En cas de dérangement (problème de fonctionnement) d'un PN, des mesures strictes de sécurité sont à prendre par les opérateurs ferroviaires informés (gares, brigades de voies, postes, roulants, ). Tout est fait pour assurer la sécurité des usagers routiers et ferroviaires. La plupart du temps tout se passe bien et se concrétise par des bouchons routiers et retards de trains, sans victimes.

Durant ma carrière, j'ai eu à traiter de nombreux accidents (chocs, déraillements, blessés, morts.....), dans l'unanimité des incidents PN les usagers routiers étaient en tors (mais ceci ne concerne que mon constat personnel et ne peut être généralisé) : non respect du code de la route, car ce sont les feux routiers qui doivent être observés pas les barrières.

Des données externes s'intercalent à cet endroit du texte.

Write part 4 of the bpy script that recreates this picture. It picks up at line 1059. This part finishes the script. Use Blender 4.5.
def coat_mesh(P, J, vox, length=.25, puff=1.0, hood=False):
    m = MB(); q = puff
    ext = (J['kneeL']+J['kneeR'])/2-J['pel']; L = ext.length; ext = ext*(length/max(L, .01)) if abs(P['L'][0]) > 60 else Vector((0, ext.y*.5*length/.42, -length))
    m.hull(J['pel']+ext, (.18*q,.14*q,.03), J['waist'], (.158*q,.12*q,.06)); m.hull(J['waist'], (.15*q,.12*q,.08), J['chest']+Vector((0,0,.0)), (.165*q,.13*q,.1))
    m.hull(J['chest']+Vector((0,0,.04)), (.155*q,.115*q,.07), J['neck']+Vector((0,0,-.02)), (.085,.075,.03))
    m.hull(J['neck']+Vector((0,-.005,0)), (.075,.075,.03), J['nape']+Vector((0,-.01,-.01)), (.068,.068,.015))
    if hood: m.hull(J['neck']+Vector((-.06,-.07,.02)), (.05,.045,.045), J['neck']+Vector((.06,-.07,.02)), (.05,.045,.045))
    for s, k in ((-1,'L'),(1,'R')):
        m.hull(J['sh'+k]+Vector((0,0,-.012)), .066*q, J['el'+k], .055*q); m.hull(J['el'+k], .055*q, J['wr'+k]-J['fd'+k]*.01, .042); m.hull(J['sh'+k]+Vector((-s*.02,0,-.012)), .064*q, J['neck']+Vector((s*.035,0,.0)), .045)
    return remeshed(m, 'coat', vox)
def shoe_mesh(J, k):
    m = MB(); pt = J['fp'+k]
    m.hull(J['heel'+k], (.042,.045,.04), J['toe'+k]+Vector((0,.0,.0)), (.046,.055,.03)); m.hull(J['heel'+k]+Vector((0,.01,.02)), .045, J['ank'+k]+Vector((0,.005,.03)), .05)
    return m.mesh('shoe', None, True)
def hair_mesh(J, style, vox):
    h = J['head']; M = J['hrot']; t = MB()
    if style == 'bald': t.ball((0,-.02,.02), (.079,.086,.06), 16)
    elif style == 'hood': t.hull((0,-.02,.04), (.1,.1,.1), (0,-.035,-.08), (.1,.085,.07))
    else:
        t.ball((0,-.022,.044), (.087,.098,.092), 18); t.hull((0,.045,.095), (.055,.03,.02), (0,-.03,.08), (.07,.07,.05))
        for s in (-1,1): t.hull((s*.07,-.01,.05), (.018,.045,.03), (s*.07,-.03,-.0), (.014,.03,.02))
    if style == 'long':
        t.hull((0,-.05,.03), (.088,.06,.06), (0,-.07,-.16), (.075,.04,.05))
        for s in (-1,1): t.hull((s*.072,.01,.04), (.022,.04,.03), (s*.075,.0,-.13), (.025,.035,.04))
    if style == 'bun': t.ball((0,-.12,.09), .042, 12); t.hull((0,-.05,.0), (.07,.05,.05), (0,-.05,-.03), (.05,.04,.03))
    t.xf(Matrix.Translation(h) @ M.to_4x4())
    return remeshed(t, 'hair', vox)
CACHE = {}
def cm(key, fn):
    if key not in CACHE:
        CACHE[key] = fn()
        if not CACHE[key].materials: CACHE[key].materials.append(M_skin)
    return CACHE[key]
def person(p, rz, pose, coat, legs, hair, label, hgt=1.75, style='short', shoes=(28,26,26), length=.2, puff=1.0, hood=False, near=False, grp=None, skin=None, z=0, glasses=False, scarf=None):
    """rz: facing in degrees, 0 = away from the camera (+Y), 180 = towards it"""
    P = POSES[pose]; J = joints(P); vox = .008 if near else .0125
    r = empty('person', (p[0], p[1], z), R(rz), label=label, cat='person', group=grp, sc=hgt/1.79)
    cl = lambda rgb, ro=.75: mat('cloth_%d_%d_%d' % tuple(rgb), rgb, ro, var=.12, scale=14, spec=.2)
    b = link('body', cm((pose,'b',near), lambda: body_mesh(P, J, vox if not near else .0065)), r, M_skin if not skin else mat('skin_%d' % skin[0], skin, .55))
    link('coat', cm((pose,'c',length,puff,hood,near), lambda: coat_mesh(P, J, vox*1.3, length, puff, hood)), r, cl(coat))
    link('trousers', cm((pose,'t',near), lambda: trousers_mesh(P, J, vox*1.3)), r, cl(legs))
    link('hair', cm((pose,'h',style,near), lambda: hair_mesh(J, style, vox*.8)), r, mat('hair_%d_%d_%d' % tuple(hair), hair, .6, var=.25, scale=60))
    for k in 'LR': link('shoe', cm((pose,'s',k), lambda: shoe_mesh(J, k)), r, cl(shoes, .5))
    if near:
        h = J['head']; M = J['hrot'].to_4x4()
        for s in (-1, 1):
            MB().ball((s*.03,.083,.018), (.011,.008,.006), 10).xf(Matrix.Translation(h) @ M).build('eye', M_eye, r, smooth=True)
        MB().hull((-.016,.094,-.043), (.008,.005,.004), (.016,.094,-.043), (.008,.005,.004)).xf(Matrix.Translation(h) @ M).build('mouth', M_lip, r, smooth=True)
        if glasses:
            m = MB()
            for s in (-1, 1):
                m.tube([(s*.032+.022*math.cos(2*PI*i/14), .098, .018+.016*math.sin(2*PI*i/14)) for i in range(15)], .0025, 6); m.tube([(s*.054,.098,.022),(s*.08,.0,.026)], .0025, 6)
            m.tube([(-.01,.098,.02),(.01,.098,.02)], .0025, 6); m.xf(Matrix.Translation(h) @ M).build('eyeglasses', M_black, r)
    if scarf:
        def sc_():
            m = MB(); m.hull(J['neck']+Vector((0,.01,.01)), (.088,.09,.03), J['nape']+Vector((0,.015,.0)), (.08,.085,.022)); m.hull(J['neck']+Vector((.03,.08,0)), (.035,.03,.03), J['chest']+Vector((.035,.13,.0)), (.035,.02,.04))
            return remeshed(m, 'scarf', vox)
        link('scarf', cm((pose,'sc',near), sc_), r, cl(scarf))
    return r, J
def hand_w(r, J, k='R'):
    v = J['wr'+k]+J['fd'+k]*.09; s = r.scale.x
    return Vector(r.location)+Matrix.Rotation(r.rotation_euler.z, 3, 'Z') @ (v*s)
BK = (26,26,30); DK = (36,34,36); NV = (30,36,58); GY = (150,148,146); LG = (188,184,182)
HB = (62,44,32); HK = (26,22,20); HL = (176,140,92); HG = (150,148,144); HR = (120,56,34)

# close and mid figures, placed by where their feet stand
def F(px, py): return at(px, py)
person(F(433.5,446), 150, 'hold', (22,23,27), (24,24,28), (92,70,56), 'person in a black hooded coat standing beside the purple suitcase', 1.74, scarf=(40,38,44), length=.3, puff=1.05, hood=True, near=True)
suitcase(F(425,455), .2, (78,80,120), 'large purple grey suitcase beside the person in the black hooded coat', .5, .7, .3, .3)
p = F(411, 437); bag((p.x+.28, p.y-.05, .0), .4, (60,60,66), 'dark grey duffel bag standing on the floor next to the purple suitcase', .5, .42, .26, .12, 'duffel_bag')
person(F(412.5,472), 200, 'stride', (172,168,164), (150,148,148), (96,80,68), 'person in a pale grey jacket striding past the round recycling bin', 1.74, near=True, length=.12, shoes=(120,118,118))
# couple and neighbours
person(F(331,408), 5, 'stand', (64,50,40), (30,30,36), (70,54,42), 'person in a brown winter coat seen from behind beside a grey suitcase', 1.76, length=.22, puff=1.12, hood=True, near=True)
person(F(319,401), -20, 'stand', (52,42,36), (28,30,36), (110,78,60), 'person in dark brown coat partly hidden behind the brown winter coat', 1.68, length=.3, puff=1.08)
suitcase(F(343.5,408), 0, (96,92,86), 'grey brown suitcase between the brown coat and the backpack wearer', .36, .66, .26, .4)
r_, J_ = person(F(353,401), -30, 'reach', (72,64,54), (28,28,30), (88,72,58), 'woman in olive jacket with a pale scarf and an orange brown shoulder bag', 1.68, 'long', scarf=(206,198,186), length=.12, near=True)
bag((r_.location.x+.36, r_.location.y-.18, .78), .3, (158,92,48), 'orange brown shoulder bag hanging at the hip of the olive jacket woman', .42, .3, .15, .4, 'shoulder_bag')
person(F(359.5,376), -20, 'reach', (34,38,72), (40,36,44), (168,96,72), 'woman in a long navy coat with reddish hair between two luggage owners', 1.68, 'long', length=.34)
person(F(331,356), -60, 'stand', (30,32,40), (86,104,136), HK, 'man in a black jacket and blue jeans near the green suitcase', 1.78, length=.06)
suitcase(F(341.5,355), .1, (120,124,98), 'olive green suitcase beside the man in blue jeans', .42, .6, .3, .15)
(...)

Un train peut passer barrières ouvertes, moyennant des procédures de sécurité à appliquer, un ou plusieurs feux routiers éteints c'est l'immobilisation complète du train.

Les PN sont désignés par la presse et les politiques comme des "plaies" à la circulation routière ! Connaissant le civisme et le comportement des automobilistes le coupable désigné n'est-il pas victime d'une injustice facilement trouvée ?

La presse people une fois de plus a mis en vedette son obscénité morbide, du sensationnel, comblé incessamment sans aucune possibilité pour l'auditeur téléspectateur de prendre un recul de réflexion. Du brouet médiatique indigeste et inconséquent. Il faut assurer "l'info" continue.

Les propos recueillis par la presse, usant de témoins "bienvenus" concernaient la position des barrières durant l'annonce du train, je n'ai jamais entendu parler des feux routiers pour cet incident à l'heure ou j'écris ce billet.

Un dérangement de l’installation ferroviaire est bien sur envisageable, un lampiste sera glorieusement désigné (personnel électricien ou voie ou infrastructure.... de l'entreprise), et je doute que les commanditaires de la casse sociale de l'entreprise (suppression ininterrompue de personnel depuis des décennies pour  automatisations de tout genre) soient inquiétés.

Un non respect du code de la route est la deuxième option, le conducteur du bus sera bien sur désigné coupable, même si son employeur force l'employé à conduire avec des conditions de travail que pas grand monde n'aura à envier, la législation en la matière avantage bien plus les patrons d'entreprises que les conducteurs. Les responsables des installations routières annonceront de leur côté que la suppression ou l'aménagement des PN réputés dangereux (ou pas ! ) coutent cher (à une société avide de baisse d'impôts).

Les différents types de passages à niveau sont installés suivant l'importance des circulations routières et ferroviaires.

Mais quid aussi de l'assurance du respect du code de la route par les forces de l'ordre ? Car dans le monde de la route les fauves sont lâchés dans une jungle impitoyable ou règne la loi du plus hardi.